Na pierwszy rzut oka odpowiedź wydaje się oczywista. Zwierzęta obwąchiwały szafki nastolatków w poszukiwaniu narkotyków. Policyjne psy są bowiem przeszkolone do wywąchiwania zakazanych substancji odurzających. Wszystko to prawda, ale niekompletna. Policyjny nalot był coroczną akcją, w której to stróże prawa poszukiwali nie tylko substancji odurzających, ale też nielegalnej pirotechniki.
Psie nosy potrafią bowiem wywąchać również fajerwerki.

 

Sukces i porażka w jednym

Akcja zakończyła się sukcesem, czyli porażką. Z psiego punktu widzenia zadanie, jakie dał im do wykonania pan nie udało się. W żadnej z szafek, w  Yuvert, Het Houtens i College de Heemlanden czworonogi nie wywąchały ani środków wybuchowych, ani nawet małych porcji narkotyków. W efekcie, by poprawić nastrój psiakom, policjanci musieli im dać nagrodę za nic.

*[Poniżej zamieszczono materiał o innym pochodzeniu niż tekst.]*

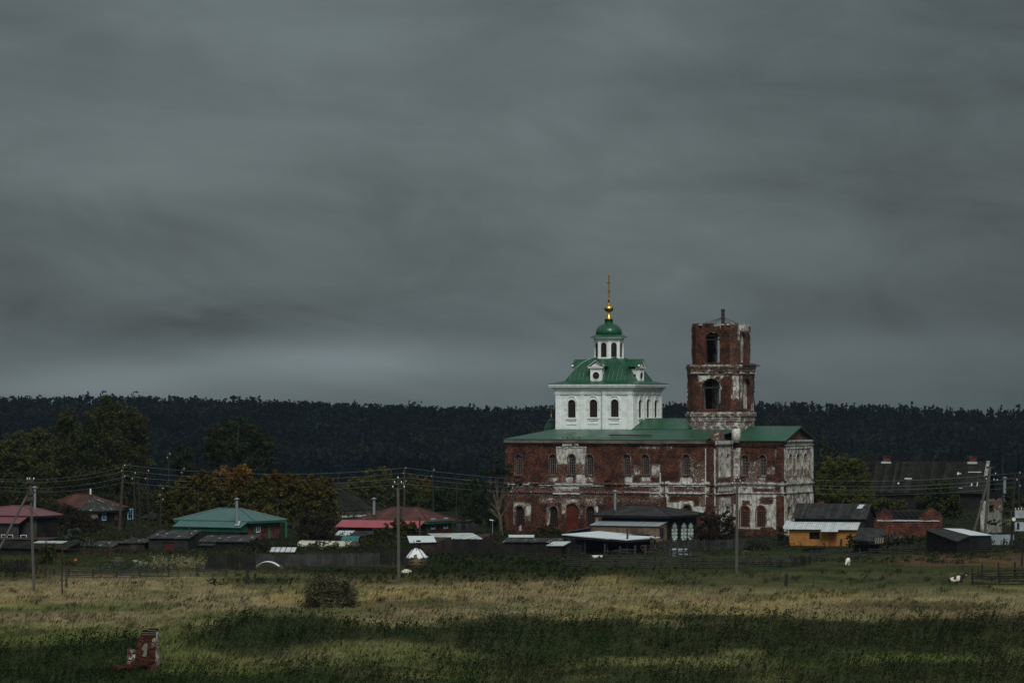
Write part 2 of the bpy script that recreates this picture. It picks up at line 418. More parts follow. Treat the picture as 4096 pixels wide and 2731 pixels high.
def mat_white_wall():
    m, t, b = mat_base('white_limewash', .85, .2)
    uv, u, v = uvs(t)
    n = t.noise(t.comb(t.math('MULTIPLY', u, .9), t.math('MULTIPLY', v, 1.6), 1.0), 1.0, 7, .62)
    st = t.noise(t.comb(t.math('MULTIPLY', u, 5.0), t.math('MULTIPLY', v, .5), 6.0), 1.0, 4, .6)
    c = t.mix(t.ramp(n, .34, .6), (.68, .72, .70), (.84, .87, .85))
    c = t.mix(t.ramp(st, .58, .74, 0, .4), c, (.46, .47, .45))
    fl = t.ramp(t.noise(t.comb(u, t.math('MULTIPLY', v, 3.0), 12.0), 3.0, 5, .7), .70, .74)
    c = t.mix(fl, c, (.16, .14, .12))
    t.put(b.inputs['Base Color'], c); bump_to(t, b, n, .04, .5); return m
M_white = mat_white_wall()
M_wtrim = mat_plain('white_painted_trim', (.82, .84, .82), .6, .12, 2.0)
M_green = mat_sheet('green_roof_metal', (.008, .066, .028), (.011, .080, .036), .62, .30, .5, 0.0, True, .35, vary=.10)
M_green_corr = mat_sheet('green_corrugated_sheet', (.013, .066, .036), (.018, .080, .045), .2, .32, .5, 0, False, .3, rows=2.6, vary=.08)
M_green_dome = mat_plain('green_dome_metal', (.008, .070, .030), .30, .12, 1.5, .5)
M_gold = mat_plain('gilded_metal', (.75, .42, .11), .28, .10, 3, .5, 1.0)
M_goldd = mat_plain('old_gilding', (.42, .25, .07), .35, .2, 3, .5, .9)
M_teal = mat_sheet('teal_profiled_sheet', (.052, .115, .108), (.064, .135, .126), .22, .35, .45, 0, False, .4, vary=.06, rows=1.4)
M_maroon = mat_sheet('maroon_tile_sheet', (.135, .048, .056), (.16, .056, .064), .25, .4, .4, 0, False, .4, rows=.45, vary=.05)
M_pink = mat_sheet('pink_corrugated_sheet', (.30, .062, .078), (.36, .08, .095), .2, .4, .4, 0, False, .6, vary=.06)
M_rust = mat_sheet('rusty_seam_metal', (.105, .036, .026), (.07, .03, .024), .62, .6, .3, .2, True, .5, (.10, .085, .075), .60, vary=.3)
M_dark_seam = mat_sheet('old_dark_seam_metal', (.034, .032, .033), (.020, .019, .020), .62, .5, .3, .2, True, .5, (.06, .03, .026), .55, vary=.35)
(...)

Z punktu widzenia policji, dyrekcji szkoły i władz samorządowych akcja zakończyła się sukcesem. Okazało się bowiem, iż uczniowie nie mieli przy sobie ani pirotechniki, ani narkotyków. Radością z takiego stanu rzeczy podzielił się w mediach społecznościowych burmistrz Gilbert Isabella: „Na szczęście nie znaleziono żadnych zabronionych przedmiotów, bo powiedzmy sobie jasno: narkotyki, broń i nielegalne fajerwerki nie są normalne, a już na pewno nie w szkole”.

Regularna akcja

Policja i gmina od kilku lat przeprowadza takie naloty. Wszystko po to, by uniknąć zagrożenia, jakie mogą nieść w szkole ciężkie fajerwerki. Ich odpalenie mogłoby bowiem doprowadzić do paniki, a ta jest już o krok od tragedii.
Akcje tego typu nie mają miejsca tylko na przełomie roku, kiedy to młodzi ludzie mogą chcieć przynieść pirotechnikę do szkoły. Przeszukanie pod kątem obecności narkotyków może mieć miejsce praktycznie w każdym momencie. W efekcie samo zagrożenie wizytą policji pełni pewną funkcję prewencyjną. Młodzi ludzie boją się przynosić używki do szkoły. Szkoła bez narkotyków to zaś marzenie każdego dyrektora takiej placówki.